A deepening crisis in the Middle East is sending shockwaves through global aviation, with Indian airlines emerging as the hardest hit after Dubai imposed strict limits on foreign carriers. The temporary restrictions, driven by regional instability linked to tensions involving Iran, are expected to remain in place until the end of May—raising serious concerns about revenue losses and operational disruptions.
Under the new rules, flights into Dubai International Airport—one of the world’s busiest travel hubs—have been capped at just one round trip per day for foreign airlines. While framed as a capacity and safety measure, the policy has sparked frustration among international carriers, particularly those from India, which rely heavily on Dubai as a key transit and destination market.
Indian airlines such as Air India, IndiGo, and SpiceJet had scheduled hundreds of flights during the affected period, reflecting the strong demand between the two regions. With the new cap drastically reducing their operations, much of that capacity now sits idle—translating into significant financial strain for carriers already grappling with rising fuel costs and longer flight routes.
Industry groups have raised concerns about fairness, pointing out that Dubai-based airlines like Emirates and flydubai appear less affected by the restrictions. This has prompted calls for reciprocal action, as stakeholders warn of an uneven playing field that could further disadvantage foreign carriers in an already competitive market.
The timing could not be more challenging. India was Dubai’s largest passenger source last year, with millions travelling between the two regions for business, tourism, and family connections. The sudden tightening of flight access disrupts not only airline schedules but also the broader travel ecosystem that supports trade and mobility.

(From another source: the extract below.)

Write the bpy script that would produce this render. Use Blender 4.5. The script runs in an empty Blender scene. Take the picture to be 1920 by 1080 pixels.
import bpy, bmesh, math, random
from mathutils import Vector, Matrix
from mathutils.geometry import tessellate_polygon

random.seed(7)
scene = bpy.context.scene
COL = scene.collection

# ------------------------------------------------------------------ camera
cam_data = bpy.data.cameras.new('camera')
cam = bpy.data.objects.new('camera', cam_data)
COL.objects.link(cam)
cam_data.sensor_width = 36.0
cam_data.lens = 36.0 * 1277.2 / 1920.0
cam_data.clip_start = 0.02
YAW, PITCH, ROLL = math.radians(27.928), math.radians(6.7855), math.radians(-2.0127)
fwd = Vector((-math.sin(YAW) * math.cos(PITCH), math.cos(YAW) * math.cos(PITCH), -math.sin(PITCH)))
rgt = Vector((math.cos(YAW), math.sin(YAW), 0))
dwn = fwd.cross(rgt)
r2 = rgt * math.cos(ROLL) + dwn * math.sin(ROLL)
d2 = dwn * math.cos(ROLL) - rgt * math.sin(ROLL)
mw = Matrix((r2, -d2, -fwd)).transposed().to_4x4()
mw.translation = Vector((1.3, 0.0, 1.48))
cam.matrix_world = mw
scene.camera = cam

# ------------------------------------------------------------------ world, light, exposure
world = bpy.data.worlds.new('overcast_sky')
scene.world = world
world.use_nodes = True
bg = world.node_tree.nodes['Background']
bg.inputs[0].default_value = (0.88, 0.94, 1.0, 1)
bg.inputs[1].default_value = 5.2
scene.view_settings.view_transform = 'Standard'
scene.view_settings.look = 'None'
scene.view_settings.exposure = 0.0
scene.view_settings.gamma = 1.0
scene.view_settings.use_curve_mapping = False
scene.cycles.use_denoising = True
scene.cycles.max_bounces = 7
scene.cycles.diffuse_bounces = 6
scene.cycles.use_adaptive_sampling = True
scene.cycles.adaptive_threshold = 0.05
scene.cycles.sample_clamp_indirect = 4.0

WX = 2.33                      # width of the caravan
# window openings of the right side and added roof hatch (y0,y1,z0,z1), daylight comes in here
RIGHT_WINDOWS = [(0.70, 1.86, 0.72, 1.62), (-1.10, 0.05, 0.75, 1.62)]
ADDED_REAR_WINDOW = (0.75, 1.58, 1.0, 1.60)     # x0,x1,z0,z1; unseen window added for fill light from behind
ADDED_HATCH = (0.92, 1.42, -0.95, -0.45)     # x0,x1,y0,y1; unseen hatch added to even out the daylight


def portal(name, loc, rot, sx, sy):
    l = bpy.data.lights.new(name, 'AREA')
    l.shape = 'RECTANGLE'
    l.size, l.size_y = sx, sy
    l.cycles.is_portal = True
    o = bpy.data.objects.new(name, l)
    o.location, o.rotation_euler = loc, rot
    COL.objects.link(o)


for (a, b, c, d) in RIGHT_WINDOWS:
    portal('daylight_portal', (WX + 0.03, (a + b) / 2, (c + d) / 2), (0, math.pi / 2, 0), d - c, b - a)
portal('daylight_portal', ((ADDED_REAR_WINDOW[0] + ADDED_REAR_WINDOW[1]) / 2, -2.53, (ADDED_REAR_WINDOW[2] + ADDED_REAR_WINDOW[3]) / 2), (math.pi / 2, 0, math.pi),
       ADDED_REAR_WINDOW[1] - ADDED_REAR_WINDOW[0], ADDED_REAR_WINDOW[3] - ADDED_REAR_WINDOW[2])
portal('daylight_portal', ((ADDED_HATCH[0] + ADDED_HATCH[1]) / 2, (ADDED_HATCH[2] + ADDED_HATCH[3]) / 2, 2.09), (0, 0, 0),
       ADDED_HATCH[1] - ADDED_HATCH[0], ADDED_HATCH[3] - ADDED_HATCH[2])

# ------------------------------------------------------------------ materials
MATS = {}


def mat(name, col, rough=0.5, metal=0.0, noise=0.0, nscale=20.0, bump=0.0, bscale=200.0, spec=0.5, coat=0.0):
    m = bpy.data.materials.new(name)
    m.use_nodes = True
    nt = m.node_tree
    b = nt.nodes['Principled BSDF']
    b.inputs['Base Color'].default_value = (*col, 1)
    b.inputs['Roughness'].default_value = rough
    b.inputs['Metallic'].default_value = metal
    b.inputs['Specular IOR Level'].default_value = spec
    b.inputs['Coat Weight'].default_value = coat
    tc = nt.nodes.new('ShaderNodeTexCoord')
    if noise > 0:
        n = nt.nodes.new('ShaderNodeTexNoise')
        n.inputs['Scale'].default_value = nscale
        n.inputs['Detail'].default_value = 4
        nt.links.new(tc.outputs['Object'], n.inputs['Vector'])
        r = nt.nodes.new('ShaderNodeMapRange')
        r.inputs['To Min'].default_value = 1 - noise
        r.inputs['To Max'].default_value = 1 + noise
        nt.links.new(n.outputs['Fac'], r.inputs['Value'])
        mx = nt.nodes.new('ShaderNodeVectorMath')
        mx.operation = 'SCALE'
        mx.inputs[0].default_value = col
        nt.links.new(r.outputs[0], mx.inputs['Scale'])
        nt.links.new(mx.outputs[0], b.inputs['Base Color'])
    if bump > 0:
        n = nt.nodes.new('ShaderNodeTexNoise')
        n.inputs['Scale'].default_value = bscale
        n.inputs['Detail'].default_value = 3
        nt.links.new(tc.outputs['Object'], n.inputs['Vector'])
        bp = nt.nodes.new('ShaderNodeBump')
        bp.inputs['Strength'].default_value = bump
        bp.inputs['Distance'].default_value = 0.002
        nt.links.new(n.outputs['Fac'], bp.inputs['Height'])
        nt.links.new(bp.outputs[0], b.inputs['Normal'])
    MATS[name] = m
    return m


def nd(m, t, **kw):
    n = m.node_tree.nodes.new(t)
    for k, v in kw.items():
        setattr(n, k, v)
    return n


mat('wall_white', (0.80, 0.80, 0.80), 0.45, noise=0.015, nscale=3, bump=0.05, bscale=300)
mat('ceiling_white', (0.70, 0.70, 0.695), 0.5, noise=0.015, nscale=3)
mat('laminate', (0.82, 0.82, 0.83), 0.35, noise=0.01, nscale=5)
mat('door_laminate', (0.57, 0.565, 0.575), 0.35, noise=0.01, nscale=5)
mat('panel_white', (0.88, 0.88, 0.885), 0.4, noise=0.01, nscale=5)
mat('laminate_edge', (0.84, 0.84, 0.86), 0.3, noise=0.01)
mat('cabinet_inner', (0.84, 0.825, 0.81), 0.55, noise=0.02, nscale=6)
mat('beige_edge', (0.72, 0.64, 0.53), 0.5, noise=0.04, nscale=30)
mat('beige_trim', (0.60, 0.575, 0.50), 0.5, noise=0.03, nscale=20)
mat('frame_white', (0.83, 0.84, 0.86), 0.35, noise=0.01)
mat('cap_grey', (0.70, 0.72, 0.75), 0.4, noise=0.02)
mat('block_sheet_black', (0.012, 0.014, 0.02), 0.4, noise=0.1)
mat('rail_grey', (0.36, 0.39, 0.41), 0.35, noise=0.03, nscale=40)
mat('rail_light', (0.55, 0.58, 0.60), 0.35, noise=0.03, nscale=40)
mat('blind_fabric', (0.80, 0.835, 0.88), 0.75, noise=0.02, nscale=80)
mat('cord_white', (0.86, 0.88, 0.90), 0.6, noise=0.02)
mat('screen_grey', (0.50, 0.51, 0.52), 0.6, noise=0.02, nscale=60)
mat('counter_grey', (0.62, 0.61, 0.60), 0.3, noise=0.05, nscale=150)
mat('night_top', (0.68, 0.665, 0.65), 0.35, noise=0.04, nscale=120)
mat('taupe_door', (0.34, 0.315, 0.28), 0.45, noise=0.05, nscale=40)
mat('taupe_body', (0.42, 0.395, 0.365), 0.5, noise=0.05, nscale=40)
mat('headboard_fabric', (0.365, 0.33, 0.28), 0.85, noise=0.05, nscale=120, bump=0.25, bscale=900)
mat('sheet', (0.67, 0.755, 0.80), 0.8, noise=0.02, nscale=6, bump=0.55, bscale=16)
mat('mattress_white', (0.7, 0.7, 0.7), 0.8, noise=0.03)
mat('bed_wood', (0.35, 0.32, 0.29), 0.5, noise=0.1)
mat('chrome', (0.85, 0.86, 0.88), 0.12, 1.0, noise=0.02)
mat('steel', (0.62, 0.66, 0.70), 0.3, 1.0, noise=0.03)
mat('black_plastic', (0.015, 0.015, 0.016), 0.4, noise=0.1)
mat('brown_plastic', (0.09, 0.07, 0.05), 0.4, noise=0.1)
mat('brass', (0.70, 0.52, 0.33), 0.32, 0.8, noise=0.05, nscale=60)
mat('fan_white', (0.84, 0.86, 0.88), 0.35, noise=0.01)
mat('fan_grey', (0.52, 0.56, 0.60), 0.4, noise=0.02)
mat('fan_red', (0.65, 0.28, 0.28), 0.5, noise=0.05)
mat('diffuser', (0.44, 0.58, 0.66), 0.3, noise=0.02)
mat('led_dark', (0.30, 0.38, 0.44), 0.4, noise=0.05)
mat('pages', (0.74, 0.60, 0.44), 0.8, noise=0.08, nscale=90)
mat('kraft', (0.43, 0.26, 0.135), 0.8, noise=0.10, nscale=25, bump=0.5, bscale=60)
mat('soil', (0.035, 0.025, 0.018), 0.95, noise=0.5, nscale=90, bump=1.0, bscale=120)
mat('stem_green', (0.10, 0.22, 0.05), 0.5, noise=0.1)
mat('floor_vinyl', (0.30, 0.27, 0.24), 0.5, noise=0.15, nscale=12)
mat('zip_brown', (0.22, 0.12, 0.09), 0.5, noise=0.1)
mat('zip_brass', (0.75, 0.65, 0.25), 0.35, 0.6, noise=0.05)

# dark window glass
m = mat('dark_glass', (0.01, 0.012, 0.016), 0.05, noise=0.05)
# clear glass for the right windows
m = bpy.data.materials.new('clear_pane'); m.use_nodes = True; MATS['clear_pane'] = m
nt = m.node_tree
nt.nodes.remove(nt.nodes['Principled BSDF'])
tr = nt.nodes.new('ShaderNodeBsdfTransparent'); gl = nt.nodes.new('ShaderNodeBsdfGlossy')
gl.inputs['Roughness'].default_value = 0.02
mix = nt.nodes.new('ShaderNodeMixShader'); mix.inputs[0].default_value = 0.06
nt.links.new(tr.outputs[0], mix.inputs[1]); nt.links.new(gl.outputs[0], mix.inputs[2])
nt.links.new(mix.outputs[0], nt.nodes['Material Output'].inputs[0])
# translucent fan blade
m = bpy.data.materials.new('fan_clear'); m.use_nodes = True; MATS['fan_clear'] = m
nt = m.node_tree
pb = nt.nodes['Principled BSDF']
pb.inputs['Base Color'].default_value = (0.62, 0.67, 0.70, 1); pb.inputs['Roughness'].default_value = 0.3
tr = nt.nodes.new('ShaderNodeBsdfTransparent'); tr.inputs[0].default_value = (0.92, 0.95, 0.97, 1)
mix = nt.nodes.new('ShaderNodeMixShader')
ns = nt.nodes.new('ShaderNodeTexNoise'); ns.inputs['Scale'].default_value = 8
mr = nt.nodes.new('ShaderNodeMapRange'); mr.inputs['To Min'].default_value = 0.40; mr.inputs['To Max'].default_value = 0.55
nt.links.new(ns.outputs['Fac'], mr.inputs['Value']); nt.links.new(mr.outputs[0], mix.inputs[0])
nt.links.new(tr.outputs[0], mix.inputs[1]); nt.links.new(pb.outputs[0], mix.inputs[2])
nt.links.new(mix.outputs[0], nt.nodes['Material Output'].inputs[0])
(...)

Beyond India, the ripple effects are being felt globally. Several international airlines have already suspended flights to Dubai altogether, redirecting capacity to other routes to meet strong demand elsewhere. The situation highlights how quickly geopolitical tensions can reshape global travel patterns, forcing airlines to adapt in real time.
For passengers and businesses alike, the uncertainty adds another layer of complexity to international travel planning. As negotiations and conditions evolve, the aviation industry will be closely watching for any signs of easing restrictions.
For now, the skies over one of the world’s busiest corridors remain constrained—a stark reminder that global connectivity is often at the mercy of geopolitical realities.